*STATED PROBLEM*.
Reproduce the listing verbatim.

*RECORDED DATA*.
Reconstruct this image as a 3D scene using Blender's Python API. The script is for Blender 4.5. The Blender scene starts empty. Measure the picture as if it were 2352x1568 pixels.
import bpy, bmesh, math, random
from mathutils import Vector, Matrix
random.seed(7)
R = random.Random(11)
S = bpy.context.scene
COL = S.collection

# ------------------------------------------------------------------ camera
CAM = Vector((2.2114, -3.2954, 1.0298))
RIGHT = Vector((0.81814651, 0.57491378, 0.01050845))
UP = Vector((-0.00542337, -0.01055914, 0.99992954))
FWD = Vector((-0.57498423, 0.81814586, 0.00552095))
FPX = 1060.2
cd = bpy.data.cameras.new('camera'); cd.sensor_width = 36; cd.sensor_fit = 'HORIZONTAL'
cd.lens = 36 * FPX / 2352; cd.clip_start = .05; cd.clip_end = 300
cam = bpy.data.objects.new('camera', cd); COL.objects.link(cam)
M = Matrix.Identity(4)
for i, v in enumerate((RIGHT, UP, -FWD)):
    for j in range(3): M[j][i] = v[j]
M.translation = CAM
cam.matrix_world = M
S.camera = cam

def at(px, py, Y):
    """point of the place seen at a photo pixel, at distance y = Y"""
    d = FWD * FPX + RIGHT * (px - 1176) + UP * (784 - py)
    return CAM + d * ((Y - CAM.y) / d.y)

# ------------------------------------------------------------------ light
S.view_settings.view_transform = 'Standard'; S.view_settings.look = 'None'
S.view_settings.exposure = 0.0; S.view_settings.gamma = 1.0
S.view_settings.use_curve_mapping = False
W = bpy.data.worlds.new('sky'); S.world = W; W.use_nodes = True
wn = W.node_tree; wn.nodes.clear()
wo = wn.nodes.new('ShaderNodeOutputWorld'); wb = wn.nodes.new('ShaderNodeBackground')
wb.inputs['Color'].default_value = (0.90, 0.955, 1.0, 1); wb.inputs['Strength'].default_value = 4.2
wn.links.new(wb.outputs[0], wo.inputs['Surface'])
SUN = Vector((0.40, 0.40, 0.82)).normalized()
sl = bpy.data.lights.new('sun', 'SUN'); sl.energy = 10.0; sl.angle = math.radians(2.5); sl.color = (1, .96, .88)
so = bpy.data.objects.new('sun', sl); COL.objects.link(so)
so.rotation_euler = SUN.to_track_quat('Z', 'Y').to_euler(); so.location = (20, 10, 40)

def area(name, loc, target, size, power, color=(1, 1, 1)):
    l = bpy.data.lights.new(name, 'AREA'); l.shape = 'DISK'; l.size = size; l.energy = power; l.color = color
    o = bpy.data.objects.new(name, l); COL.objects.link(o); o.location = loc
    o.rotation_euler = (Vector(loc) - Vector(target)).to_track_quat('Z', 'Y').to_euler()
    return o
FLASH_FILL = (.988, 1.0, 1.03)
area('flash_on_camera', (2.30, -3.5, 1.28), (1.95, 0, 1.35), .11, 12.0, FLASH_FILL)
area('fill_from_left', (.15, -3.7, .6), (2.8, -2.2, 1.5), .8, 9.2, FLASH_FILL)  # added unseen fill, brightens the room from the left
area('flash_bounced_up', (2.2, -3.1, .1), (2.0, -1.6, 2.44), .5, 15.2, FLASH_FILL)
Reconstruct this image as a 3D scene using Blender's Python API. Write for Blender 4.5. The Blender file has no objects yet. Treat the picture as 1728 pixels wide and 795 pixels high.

*RESPONSE BELOW*.
Reconstruct this image as a 3D scene using Blender's Python API. The script is for Blender 4.5. The Blender scene starts empty. Measure the picture as if it were 2352x1568 pixels.
import bpy, bmesh, math, random
from mathutils import Vector, Matrix
random.seed(7)
R = random.Random(11)
S = bpy.context.scene
COL = S.collection

# ------------------------------------------------------------------ camera
CAM = Vector((2.2114, -3.2954, 1.0298))
RIGHT = Vector((0.81814651, 0.57491378, 0.01050845))
UP = Vector((-0.00542337, -0.01055914, 0.99992954))
FWD = Vector((-0.57498423, 0.81814586, 0.00552095))
FPX = 1060.2
cd = bpy.data.cameras.new('camera'); cd.sensor_width = 36; cd.sensor_fit = 'HORIZONTAL'
cd.lens = 36 * FPX / 2352; cd.clip_start = .05; cd.clip_end = 300
cam = bpy.data.objects.new('camera', cd); COL.objects.link(cam)
M = Matrix.Identity(4)
for i, v in enumerate((RIGHT, UP, -FWD)):
    for j in range(3): M[j][i] = v[j]
M.translation = CAM
cam.matrix_world = M
S.camera = cam

def at(px, py, Y):
    """point of the place seen at a photo pixel, at distance y = Y"""
    d = FWD * FPX + RIGHT * (px - 1176) + UP * (784 - py)
    return CAM + d * ((Y - CAM.y) / d.y)

# ------------------------------------------------------------------ light
S.view_settings.view_transform = 'Standard'; S.view_settings.look = 'None'
S.view_settings.exposure = 0.0; S.view_settings.gamma = 1.0
S.view_settings.use_curve_mapping = False
W = bpy.data.worlds.new('sky'); S.world = W; W.use_nodes = True
wn = W.node_tree; wn.nodes.clear()
wo = wn.nodes.new('ShaderNodeOutputWorld'); wb = wn.nodes.new('ShaderNodeBackground')
wb.inputs['Color'].default_value = (0.90, 0.955, 1.0, 1); wb.inputs['Strength'].default_value = 4.2
wn.links.new(wb.outputs[0], wo.inputs['Surface'])
SUN = Vector((0.40, 0.40, 0.82)).normalized()
sl = bpy.data.lights.new('sun', 'SUN'); sl.energy = 10.0; sl.angle = math.radians(2.5); sl.color = (1, .96, .88)
so = bpy.data.objects.new('sun', sl); COL.objects.link(so)
so.rotation_euler = SUN.to_track_quat('Z', 'Y').to_euler(); so.location = (20, 10, 40)

def area(name, loc, target, size, power, color=(1, 1, 1)):
    l = bpy.data.lights.new(name, 'AREA'); l.shape = 'DISK'; l.size = size; l.energy = power; l.color = color
    o = bpy.data.objects.new(name, l); COL.objects.link(o); o.location = loc
    o.rotation_euler = (Vector(loc) - Vector(target)).to_track_quat('Z', 'Y').to_euler()
    return o
FLASH_FILL = (.988, 1.0, 1.03)
area('flash_on_camera', (2.30, -3.5, 1.28), (1.95, 0, 1.35), .11, 12.0, FLASH_FILL)
area('fill_from_left', (.15, -3.7, .6), (2.8, -2.2, 1.5), .8, 9.2, FLASH_FILL)  # added unseen fill, brightens the room from the left
area('flash_bounced_up', (2.2, -3.1, .1), (2.0, -1.6, 2.44), .5, 15.2, FLASH_FILL)
Reconstruct this image as a 3D scene using Blender's Python API. Write for Blender 4.5. The Blender file has no objects yet. Treat the picture as 1728 pixels wide and 795 pixels high.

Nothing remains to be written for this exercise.